The folks in Silicon Valley may have thought it was a good idea to rein in the “market power” of their competitor to the North. What they didn’t know was that the same principles were being used to restructure the power industry in California.

AB 1890 was an attempt to impose “perfect competition” for power generators. Because there can’t be any “vertical integration,” the power utilities couldn’t be allowed to integrate their generation business with their distribution business. So they were forced to sell off many of their power plants. Any power they still generated on their own had to be sold on the open market at prevailing prices — with no special discounts for themselves. The result is that power distributors, like Pacific Gas and Electric and Southern California Edison, were made utterly dependent on the prices charged by independent generators. They couldn’t fall back on their own, less-expensive supply. After all, that would give them “market power.”

The second prong of this antitrust scheme was a ban on “restrictive” contracts. AB 1890 outlawed long-term contracts between distributors and suppliers. Such contracts are absolutely vital; they allow both sides to lock in a set price ahead of time, protecting them from sudden price changes. But such contracts favor the suppliers and distributors who make the best deals — which would give them “market power.”

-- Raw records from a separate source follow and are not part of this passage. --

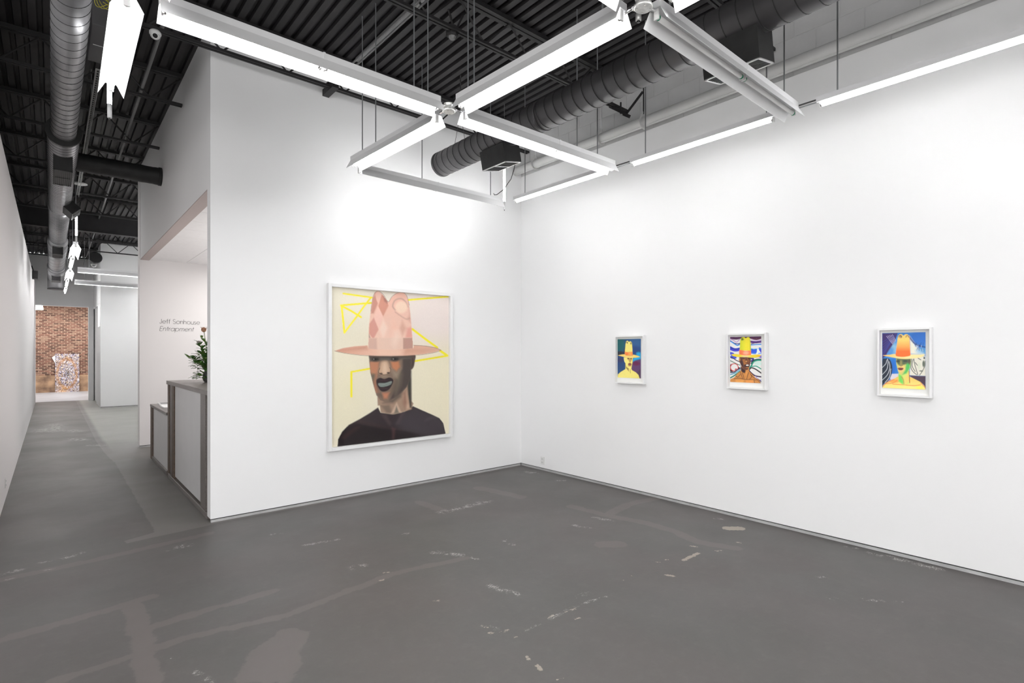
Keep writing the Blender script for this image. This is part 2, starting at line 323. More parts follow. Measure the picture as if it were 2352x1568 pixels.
# --- walls
def wall(name, m, *boxes):
    mb = MB()
    for b in boxes: mb.box(*b)
    return struct(mb.build(name, m))
w_back = wall('wall_back', 'wall', (XS, XR+.2, YB, YB+.12, REV, DZ+.03))
w_right = wall('wall_right', 'wall', (XR, XR+.2, -4, YB, REV, 3.61))
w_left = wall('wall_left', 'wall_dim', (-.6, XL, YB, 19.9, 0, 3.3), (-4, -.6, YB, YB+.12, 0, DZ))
wall('wall_upper_left', 'black_wall', (-.75, -.62, YB+.12, 19.9, 0, DZ))
wall('wall_side', 'wall', (XS, XS+.11, YB+.12, 9.6, 2.80, DZ))
wall('shaded_soffit', 'soffit', (XS+.001, XS+.109, YB+.121, 9.599, 2.79, 2.80))  # thin slab carrying the soffit's shade as colour
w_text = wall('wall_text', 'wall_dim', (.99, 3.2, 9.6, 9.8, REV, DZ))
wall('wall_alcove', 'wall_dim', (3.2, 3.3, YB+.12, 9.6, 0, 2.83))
wall('wall_rear', 'wall', (-4, XR, -4.1, -4, 0, .35), (-4, XR, -4.1, -4, 3.95, DZ+.05), (-4, -3.9, -4.1, -4, .35, 3.95), (.6, XR, -4.1, -4, .35, 3.95))
wn = struct(B(-3.9, -3.84, -4.08, -4.03, .35, 3.95).box(.54, .6, -4.08, -4.03, .35, 3.95).box(-3.84, .54, -4.08, -4.03, .35, .41).box(-3.84, .54, -4.08, -4.03, 3.89, 3.95).build('added_window_1', 'white_metal'))  # added window out of view, lets in daylight to lift the upper walls
for k in range(1, 4): B(-3.9+1.12*k-.025, -3.9+1.12*k+.025, -4.08, -4.03, .41, 3.89).build('added_mullion', 'white_metal', wn)
wall('wall_far_left', 'wall', (-4.1, -4, -4, -3.2, 0, DZ+.05), (-4.1, -4, 1.4, YB, 0, DZ+.05), (-4.1, -4, -3.2, 1.4, 0, .35), (-4.1, -4, -3.2, 1.4, 3.95, DZ+.05))
wn = struct(B(-4.08, -4.03, -3.2, -3.14, .35, 3.95).box(-4.08, -4.03, 1.34, 1.4, .35, 3.95).box(-4.08, -4.03, -3.14, 1.34, .35, .41).box(-4.08, -4.03, -3.14, 1.34, 3.89, 3.95).build('added_window_2', 'white_metal'))  # added side window out of view, fills the fixtures from the left
for k in range(1, 3): B(-4.08, -4.03, -3.2+1.53*k-.025, -3.2+1.53*k+.025, .41, 3.89).build('added_mullion', 'white_metal', wn)
wall('wall_end', 'wall', (-.6, .94, 19.9, 20.1, 2.73, DZ), (.82, .94, 19.9, 20.1, 0, 2.73))
wall('wall_pier', 'wall', (.94, 3.3, 17.0, 17.22, REV, DZ), (.94, 1.1, 17.22, 20.1, 2.68, DZ), (.94, 1.06, 17.22, 18.6, 0, 2.08), (.97, 1.1, 18.6, 20.1, 0, 2.68))
wall('wall_hall_right', 'wall', (3.2, 3.3, 9.8, 17.0, 0, DZ))
wall('wall_far_room', 'wall', (-2.6, -2.5, 20.1, 24.7, 0, 3.3), (3.4, 3.5, 20.1, 24.7, 0, 3.3), (-2.5, -.335, 20.1, 20.15, 0, 3.3), (.94, 3.4, 20.1, 20.15, 0, 3.3))
# dark recess and metal strip at the foot of the walls
def base(name, a, b, inward, seg=None):
    ax, ay = a; bx, by = b; ix, iy = inward
    def bx_(off0, off1, z0, z1):
        return (min(ax, bx)+min(ix*off0, ix*off1), max(ax, bx)+max(ix*off0, ix*off1), min(ay, by)+min(iy*off0, iy*off1), max(ay, by)+max(iy*off0, iy*off1), z0, z1)
    o = struct(B(*bx_(.004, .03, 0, .021)).build(name, 'strip'))
    B(*bx_(.012, .04, .021, REV+.002)).build('shadow_gap', 'gap', o)
    return o
base('baseboard_back', (XS+.005, YB), (XR, YB), (0, 1)); base('baseboard_right', (XR, -4), (XR, YB), (1, 0)); base('baseboard_text', (.995, 9.6), (1.4, 9.6), (0, 1)); base('baseboard_pier', (.945, 17.0), (3.2, 17.0), (0, 1))
struct(B(XR, XR+.18, YB, YB+.1, 0, REV+.001).build('trim_2', 'gap'))
# --- painted block courses above the drywall on the right
BH, BL_ = .155, .325
bm_full = None
k = 0
struct(B(XR+.008, XR+.2, -4, YB, 3.61, DZ+.03).build('wall_upper_right', 'block'))
wu = bpy.data.objects['wall_upper_right']
first = None
for row in range(4):
    z0 = 3.612 + row*BH; z1 = min(z0+BH-.005, DZ+.02); y = -1.2 + (BL_/2 if row % 2 else 0) + .02
    while y < YB-.02:
        y1 = min(y+BL_-.005, YB-.003)
        if first is None or y1-y < BL_-.01 or row == 3:
            o = B(0, .02, 0, y1-y, 0, z1-z0).build('block', 'block', wu, bevel=.002)
            if y1-y > BL_-.01 and row < 3: first = o
        else: o = first.copy(); COL.objects.link(o)
        o.location = (XR+.004, y, z0); y += BL_
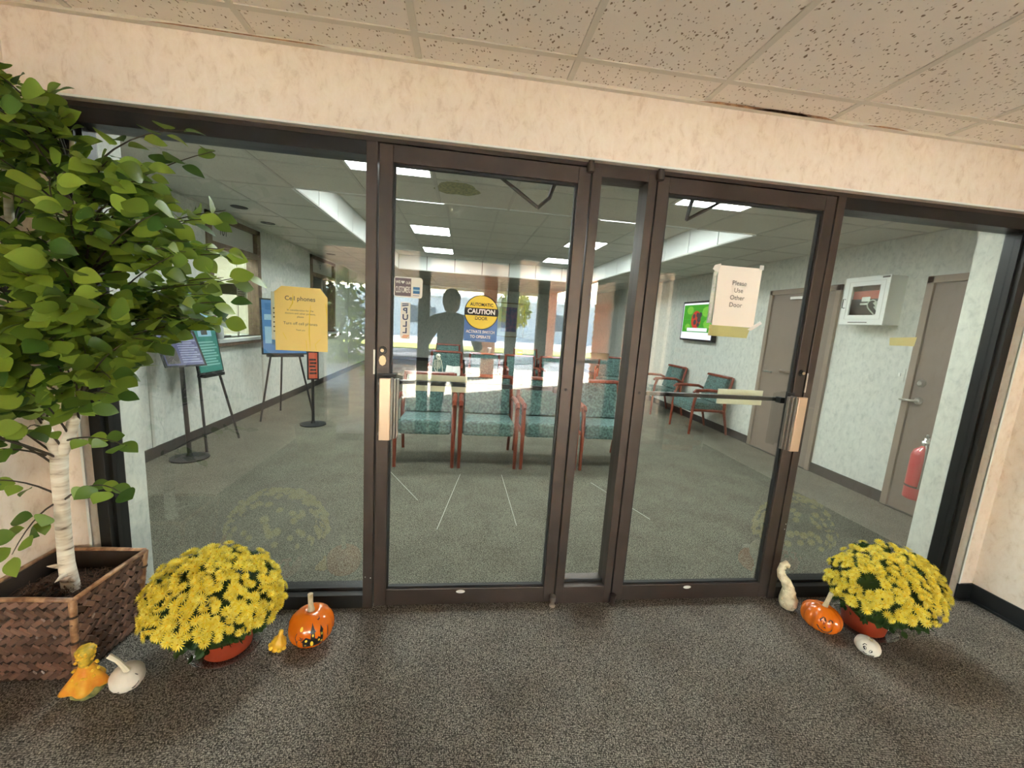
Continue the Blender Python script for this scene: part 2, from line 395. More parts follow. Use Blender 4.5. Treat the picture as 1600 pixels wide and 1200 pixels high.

Then there’s the jewel in this crown of thorns. Because antitrust theory says that prices under “perfect competition” will always go down, AB 1890 capped the price power distributors could charge to consumers.

All it takes to make this system fall apart is a shortage in the state’s power supply — which was provided by California’s environmentalists. (That’s the other lesson of this crisis: no nukes means no electricity.) The result: short-term prices spiked — and thanks to California’s antitrust scheme, power distributors had no way to limit their losses. They are still expected to provide continuous power on demand — but they can’t raise their rates, they can’t generate their own power, and they can’t lock in prices more than 24 hours in advance. No wonder they are going bankrupt.

The blackouts in California are a spectacular demonstration of the failure of antitrust-inspired regulations. The solution is not to nationalize the state’s power plants, or to punish out-of-state suppliers. The solution is to expose the fake capitalism offered by antitrust theory, eliminate the “deregulation” regulations, and create a genuine free market for electrical power.